É possível, ainda, encontrar relação entre séries de televisão globais e produções cinematográficas, como é o caso de Os Normais, A Grande Família e Cidade dos Homens, seriados que inspiraram filmes. O inverso também ocorre. A Mulher Invisível, série de 2011, foi baseada no filme de mesmo nome lançado dois anos antes. Outro processo que acontece é a exibição de filmes divididos em capítulos na televisão, como no caso de Chico Xavier, lançado em 2010 e transmitido pela Rede Globo em quatro partes no ano seguinte, e de Gonzaga: de Pai para Filho, filme de 2012, em janeiro deste ano. Esse artifício é usado para atrair o espectador por todos os lados, de forma que ele fique compelido a conhecer a obra mesmo que não tenha interesse inicial nela. Como há uma exaustão de produções da TV Globo no Brasil e a construção de uma rede entre os processos de divulgação, exibição e arrecadação, Virgílio chama esse fenômeno de “globochanchada”, fazendo referência ao antigo gênero do cinema nacional que o marcou por muitos anos, a pornochanchada.

Perspectivas

O que o futuro do cinema brasileiro promete

Cena de A Febre do Rato, de Cláudio Assis (2012).

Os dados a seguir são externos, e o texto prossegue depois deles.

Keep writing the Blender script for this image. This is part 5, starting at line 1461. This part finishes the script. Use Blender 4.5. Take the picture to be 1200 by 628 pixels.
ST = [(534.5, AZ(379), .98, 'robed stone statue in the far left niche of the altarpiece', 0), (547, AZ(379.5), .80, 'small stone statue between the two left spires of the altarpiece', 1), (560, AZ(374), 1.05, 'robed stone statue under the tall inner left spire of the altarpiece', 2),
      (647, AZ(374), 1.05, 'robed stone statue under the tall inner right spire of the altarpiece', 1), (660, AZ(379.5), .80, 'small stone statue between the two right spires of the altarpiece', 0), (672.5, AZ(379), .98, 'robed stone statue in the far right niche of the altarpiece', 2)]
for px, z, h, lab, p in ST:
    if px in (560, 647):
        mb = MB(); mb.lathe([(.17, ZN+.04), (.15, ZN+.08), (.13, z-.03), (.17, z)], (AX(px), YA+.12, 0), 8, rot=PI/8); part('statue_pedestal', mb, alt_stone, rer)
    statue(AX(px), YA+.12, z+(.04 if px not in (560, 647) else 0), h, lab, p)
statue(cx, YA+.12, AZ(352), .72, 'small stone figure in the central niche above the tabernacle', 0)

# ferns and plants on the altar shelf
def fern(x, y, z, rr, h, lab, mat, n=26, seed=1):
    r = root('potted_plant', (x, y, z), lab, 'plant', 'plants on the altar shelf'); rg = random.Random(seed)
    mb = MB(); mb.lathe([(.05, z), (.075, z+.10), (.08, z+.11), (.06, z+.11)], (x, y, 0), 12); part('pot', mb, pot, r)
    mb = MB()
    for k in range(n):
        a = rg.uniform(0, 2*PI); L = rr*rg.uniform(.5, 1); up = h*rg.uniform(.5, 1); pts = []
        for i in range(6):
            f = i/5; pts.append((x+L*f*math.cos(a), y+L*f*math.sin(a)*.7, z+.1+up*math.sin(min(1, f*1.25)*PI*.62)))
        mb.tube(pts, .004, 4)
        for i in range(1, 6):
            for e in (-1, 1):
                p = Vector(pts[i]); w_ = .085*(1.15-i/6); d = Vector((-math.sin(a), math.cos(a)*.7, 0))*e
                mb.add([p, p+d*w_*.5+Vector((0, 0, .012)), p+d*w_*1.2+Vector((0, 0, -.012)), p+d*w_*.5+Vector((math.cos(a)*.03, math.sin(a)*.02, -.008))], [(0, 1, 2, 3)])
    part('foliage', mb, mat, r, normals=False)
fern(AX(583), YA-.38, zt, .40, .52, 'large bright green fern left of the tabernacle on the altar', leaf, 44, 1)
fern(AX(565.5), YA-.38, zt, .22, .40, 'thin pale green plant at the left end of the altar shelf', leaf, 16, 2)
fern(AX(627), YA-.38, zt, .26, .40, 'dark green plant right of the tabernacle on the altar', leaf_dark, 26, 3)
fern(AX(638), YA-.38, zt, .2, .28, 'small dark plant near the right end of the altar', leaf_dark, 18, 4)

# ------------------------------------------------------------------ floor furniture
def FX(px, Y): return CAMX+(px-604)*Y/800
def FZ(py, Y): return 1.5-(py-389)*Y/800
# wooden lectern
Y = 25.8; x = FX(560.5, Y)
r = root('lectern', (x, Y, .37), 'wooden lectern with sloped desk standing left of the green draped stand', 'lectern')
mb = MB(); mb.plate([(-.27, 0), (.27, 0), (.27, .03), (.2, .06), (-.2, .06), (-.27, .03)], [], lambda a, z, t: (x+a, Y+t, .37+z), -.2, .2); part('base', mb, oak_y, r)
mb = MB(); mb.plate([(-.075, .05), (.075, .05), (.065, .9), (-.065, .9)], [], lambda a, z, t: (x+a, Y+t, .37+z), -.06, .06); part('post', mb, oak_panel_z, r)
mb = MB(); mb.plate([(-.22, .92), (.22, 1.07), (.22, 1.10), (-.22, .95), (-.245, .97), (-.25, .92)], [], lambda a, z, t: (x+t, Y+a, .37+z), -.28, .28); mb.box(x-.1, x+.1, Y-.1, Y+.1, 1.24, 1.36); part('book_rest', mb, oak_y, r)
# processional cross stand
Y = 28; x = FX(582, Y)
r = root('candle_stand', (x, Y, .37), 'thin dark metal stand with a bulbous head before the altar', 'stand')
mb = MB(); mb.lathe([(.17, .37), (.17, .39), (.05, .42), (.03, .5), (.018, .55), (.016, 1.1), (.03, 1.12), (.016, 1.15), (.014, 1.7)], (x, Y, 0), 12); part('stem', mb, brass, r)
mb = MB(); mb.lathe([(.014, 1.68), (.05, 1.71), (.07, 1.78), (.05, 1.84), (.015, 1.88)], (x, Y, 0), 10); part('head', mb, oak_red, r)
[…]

Cena de A Febre do Rato, de Cláudio Assis (2012).

Entre os anos de 2002 e 2012, 50 milhões de pessoas foram aos cinemas assistir aos filmes aqui citados. Ao que tudo indica esse número só tende a crescer. Mas o que o público ainda espera?

Ao ser interrogado sobre o tema, Anderson Ferraz, graduando em Relações Públicas pela PUC-Campinas, critica: “Falta ensinar a arte do cinema desde pequeno para as crianças; mais incentivo cultural”. Lacunas como essas e também da distribuição dos filmes são dribladas aos poucos, uma vez que este ambiente cresce com grande potencial técnico e consequente credibilidade. E para isso, o exterior tem contribuído significativamente, segundo Virgílio Souza. Ele acredita que os festivais internacionais são uma primeira forma de divulgação dos filmes brasileiros e também que a saída de atores do país contribui para a consolidação da imagem do cinema nacional, como é o caso de Rodrigo Santoro (300, de 2006), Alice Braga (Ensaio Sobre a Cegueira. de 2008) e agora de Wagner Moura (Fellini Black & White, de 2013). É possível observar também que alguns diretores, após se destacarem no Brasil, ganharam espaço no exterior dirigindo produções internacionais. Isso ficou claro primeiramente com Fernando Meirelles (Ensaio Sobre a Cegueira, de 2008), depois com Walter Salles (Na Estrada, de 2012) e José Padilha (Robocop, previsto para 2014).

Filmes de 2012, como A Febre do Rato e O Som ao Redor, evidenciam novas produções de qualidade e recebem críticas positivas, criando um cenário de boas expectativas para os próximos anos. Com essa perspectiva somada ao crescente número de público nos cinemas, o resultado é uma projeção significativa e abrangente para a produção cinematográfica brasileira.